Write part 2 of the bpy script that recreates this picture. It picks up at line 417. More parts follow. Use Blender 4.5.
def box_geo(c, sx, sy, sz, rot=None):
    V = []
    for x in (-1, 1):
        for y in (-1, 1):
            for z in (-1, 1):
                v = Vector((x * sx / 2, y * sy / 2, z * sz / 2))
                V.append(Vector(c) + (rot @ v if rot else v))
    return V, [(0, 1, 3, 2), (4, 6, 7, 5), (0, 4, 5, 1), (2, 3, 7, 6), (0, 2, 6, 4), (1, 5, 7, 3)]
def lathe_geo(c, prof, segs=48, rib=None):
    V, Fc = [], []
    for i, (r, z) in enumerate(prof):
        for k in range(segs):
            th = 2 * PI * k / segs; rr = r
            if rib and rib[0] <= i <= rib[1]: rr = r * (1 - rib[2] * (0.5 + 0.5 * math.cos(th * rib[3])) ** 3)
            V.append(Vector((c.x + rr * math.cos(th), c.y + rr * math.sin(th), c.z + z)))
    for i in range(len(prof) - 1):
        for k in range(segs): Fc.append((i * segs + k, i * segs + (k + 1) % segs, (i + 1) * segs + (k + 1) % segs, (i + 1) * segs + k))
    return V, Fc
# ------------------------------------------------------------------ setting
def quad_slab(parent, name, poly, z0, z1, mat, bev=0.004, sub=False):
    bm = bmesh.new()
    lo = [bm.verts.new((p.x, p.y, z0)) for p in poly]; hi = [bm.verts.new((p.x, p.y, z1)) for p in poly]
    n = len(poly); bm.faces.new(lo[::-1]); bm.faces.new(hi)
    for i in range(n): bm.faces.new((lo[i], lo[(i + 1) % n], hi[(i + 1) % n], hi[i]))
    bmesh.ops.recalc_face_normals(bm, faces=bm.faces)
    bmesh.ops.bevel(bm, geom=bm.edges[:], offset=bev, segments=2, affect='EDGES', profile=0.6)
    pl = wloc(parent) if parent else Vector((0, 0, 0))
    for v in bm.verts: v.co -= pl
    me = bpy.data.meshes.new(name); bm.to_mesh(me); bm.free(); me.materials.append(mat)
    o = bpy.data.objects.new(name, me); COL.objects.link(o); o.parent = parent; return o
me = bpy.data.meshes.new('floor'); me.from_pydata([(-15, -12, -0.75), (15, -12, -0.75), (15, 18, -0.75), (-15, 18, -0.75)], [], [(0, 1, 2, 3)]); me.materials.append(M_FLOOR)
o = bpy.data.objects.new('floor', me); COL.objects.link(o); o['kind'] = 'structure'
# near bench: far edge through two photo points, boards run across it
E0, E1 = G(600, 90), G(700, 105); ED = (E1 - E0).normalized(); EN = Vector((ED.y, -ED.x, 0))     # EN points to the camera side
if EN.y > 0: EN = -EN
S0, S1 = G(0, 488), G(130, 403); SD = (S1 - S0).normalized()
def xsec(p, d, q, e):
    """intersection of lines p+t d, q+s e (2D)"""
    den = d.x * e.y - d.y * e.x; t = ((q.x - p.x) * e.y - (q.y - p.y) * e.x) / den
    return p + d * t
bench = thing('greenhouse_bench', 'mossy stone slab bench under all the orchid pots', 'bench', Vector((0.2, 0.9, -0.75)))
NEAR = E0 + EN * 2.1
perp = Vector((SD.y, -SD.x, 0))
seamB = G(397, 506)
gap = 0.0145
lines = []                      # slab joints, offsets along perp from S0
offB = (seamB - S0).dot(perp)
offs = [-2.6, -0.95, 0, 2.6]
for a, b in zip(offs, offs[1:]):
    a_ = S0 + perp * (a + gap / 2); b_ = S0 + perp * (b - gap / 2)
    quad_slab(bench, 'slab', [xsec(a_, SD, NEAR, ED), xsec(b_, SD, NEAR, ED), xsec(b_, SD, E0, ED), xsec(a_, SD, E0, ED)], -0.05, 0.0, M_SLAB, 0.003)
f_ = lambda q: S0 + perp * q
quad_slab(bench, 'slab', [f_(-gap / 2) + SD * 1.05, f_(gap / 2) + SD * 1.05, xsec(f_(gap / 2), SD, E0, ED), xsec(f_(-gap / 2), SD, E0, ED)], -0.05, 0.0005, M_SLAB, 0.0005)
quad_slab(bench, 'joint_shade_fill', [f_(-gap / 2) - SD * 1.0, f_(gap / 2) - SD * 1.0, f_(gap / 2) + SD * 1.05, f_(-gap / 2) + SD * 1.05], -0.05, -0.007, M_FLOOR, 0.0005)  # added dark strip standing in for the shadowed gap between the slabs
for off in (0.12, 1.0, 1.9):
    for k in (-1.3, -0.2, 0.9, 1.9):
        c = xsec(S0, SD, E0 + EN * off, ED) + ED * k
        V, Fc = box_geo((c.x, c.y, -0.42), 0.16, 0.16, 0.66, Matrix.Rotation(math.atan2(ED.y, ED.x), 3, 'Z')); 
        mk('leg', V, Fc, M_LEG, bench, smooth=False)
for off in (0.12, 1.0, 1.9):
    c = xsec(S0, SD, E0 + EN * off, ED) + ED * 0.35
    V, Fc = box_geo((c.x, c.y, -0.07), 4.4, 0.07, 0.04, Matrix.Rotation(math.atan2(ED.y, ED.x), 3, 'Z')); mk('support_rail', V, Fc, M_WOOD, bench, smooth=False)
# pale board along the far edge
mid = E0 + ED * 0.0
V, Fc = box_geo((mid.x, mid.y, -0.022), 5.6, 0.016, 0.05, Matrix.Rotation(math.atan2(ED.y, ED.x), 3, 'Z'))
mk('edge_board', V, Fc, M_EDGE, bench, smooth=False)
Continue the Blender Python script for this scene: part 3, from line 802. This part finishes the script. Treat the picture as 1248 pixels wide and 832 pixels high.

□ □ □

Written instruction:
Repeat the data above exactly.

The completed task:
Write part 2 of the bpy script that recreates this picture. It picks up at line 417. More parts follow. Use Blender 4.5.
def box_geo(c, sx, sy, sz, rot=None):
    V = []
    for x in (-1, 1):
        for y in (-1, 1):
            for z in (-1, 1):
                v = Vector((x * sx / 2, y * sy / 2, z * sz / 2))
                V.append(Vector(c) + (rot @ v if rot else v))
    return V, [(0, 1, 3, 2), (4, 6, 7, 5), (0, 4, 5, 1), (2, 3, 7, 6), (0, 2, 6, 4), (1, 5, 7, 3)]
def lathe_geo(c, prof, segs=48, rib=None):
    V, Fc = [], []
    for i, (r, z) in enumerate(prof):
        for k in range(segs):
            th = 2 * PI * k / segs; rr = r
            if rib and rib[0] <= i <= rib[1]: rr = r * (1 - rib[2] * (0.5 + 0.5 * math.cos(th * rib[3])) ** 3)
            V.append(Vector((c.x + rr * math.cos(th), c.y + rr * math.sin(th), c.z + z)))
    for i in range(len(prof) - 1):
        for k in range(segs): Fc.append((i * segs + k, i * segs + (k + 1) % segs, (i + 1) * segs + (k + 1) % segs, (i + 1) * segs + k))
    return V, Fc
# ------------------------------------------------------------------ setting
def quad_slab(parent, name, poly, z0, z1, mat, bev=0.004, sub=False):
    bm = bmesh.new()
    lo = [bm.verts.new((p.x, p.y, z0)) for p in poly]; hi = [bm.verts.new((p.x, p.y, z1)) for p in poly]
    n = len(poly); bm.faces.new(lo[::-1]); bm.faces.new(hi)
    for i in range(n): bm.faces.new((lo[i], lo[(i + 1) % n], hi[(i + 1) % n], hi[i]))
    bmesh.ops.recalc_face_normals(bm, faces=bm.faces)
    bmesh.ops.bevel(bm, geom=bm.edges[:], offset=bev, segments=2, affect='EDGES', profile=0.6)
    pl = wloc(parent) if parent else Vector((0, 0, 0))
    for v in bm.verts: v.co -= pl
    me = bpy.data.meshes.new(name); bm.to_mesh(me); bm.free(); me.materials.append(mat)
    o = bpy.data.objects.new(name, me); COL.objects.link(o); o.parent = parent; return o
me = bpy.data.meshes.new('floor'); me.from_pydata([(-15, -12, -0.75), (15, -12, -0.75), (15, 18, -0.75), (-15, 18, -0.75)], [], [(0, 1, 2, 3)]); me.materials.append(M_FLOOR)
o = bpy.data.objects.new('floor', me); COL.objects.link(o); o['kind'] = 'structure'
# near bench: far edge through two photo points, boards run across it
E0, E1 = G(600, 90), G(700, 105); ED = (E1 - E0).normalized(); EN = Vector((ED.y, -ED.x, 0))     # EN points to the camera side
if EN.y > 0: EN = -EN
S0, S1 = G(0, 488), G(130, 403); SD = (S1 - S0).normalized()
def xsec(p, d, q, e):
    """intersection of lines p+t d, q+s e (2D)"""
    den = d.x * e.y - d.y * e.x; t = ((q.x - p.x) * e.y - (q.y - p.y) * e.x) / den
    return p + d * t
bench = thing('greenhouse_bench', 'mossy stone slab bench under all the orchid pots', 'bench', Vector((0.2, 0.9, -0.75)))
NEAR = E0 + EN * 2.1
perp = Vector((SD.y, -SD.x, 0))
seamB = G(397, 506)
gap = 0.0145
lines = []                      # slab joints, offsets along perp from S0
offB = (seamB - S0).dot(perp)
offs = [-2.6, -0.95, 0, 2.6]
for a, b in zip(offs, offs[1:]):
    a_ = S0 + perp * (a + gap / 2); b_ = S0 + perp * (b - gap / 2)
    quad_slab(bench, 'slab', [xsec(a_, SD, NEAR, ED), xsec(b_, SD, NEAR, ED), xsec(b_, SD, E0, ED), xsec(a_, SD, E0, ED)], -0.05, 0.0, M_SLAB, 0.003)
f_ = lambda q: S0 + perp * q
quad_slab(bench, 'slab', [f_(-gap / 2) + SD * 1.05, f_(gap / 2) + SD * 1.05, xsec(f_(gap / 2), SD, E0, ED), xsec(f_(-gap / 2), SD, E0, ED)], -0.05, 0.0005, M_SLAB, 0.0005)
quad_slab(bench, 'joint_shade_fill', [f_(-gap / 2) - SD * 1.0, f_(gap / 2) - SD * 1.0, f_(gap / 2) + SD * 1.05, f_(-gap / 2) + SD * 1.05], -0.05, -0.007, M_FLOOR, 0.0005)  # added dark strip standing in for the shadowed gap between the slabs
for off in (0.12, 1.0, 1.9):
    for k in (-1.3, -0.2, 0.9, 1.9):
        c = xsec(S0, SD, E0 + EN * off, ED) + ED * k
        V, Fc = box_geo((c.x, c.y, -0.42), 0.16, 0.16, 0.66, Matrix.Rotation(math.atan2(ED.y, ED.x), 3, 'Z')); 
        mk('leg', V, Fc, M_LEG, bench, smooth=False)
for off in (0.12, 1.0, 1.9):
    c = xsec(S0, SD, E0 + EN * off, ED) + ED * 0.35
    V, Fc = box_geo((c.x, c.y, -0.07), 4.4, 0.07, 0.04, Matrix.Rotation(math.atan2(ED.y, ED.x), 3, 'Z')); mk('support_rail', V, Fc, M_WOOD, bench, smooth=False)
# pale board along the far edge
mid = E0 + ED * 0.0
V, Fc = box_geo((mid.x, mid.y, -0.022), 5.6, 0.016, 0.05, Matrix.Rotation(math.atan2(ED.y, ED.x), 3, 'Z'))
mk('edge_board', V, Fc, M_EDGE, bench, smooth=False)
Continue the Blender Python script for this scene: part 3, from line 802. This part finishes the script. Treat the picture as 1248 pixels wide and 832 pixels high.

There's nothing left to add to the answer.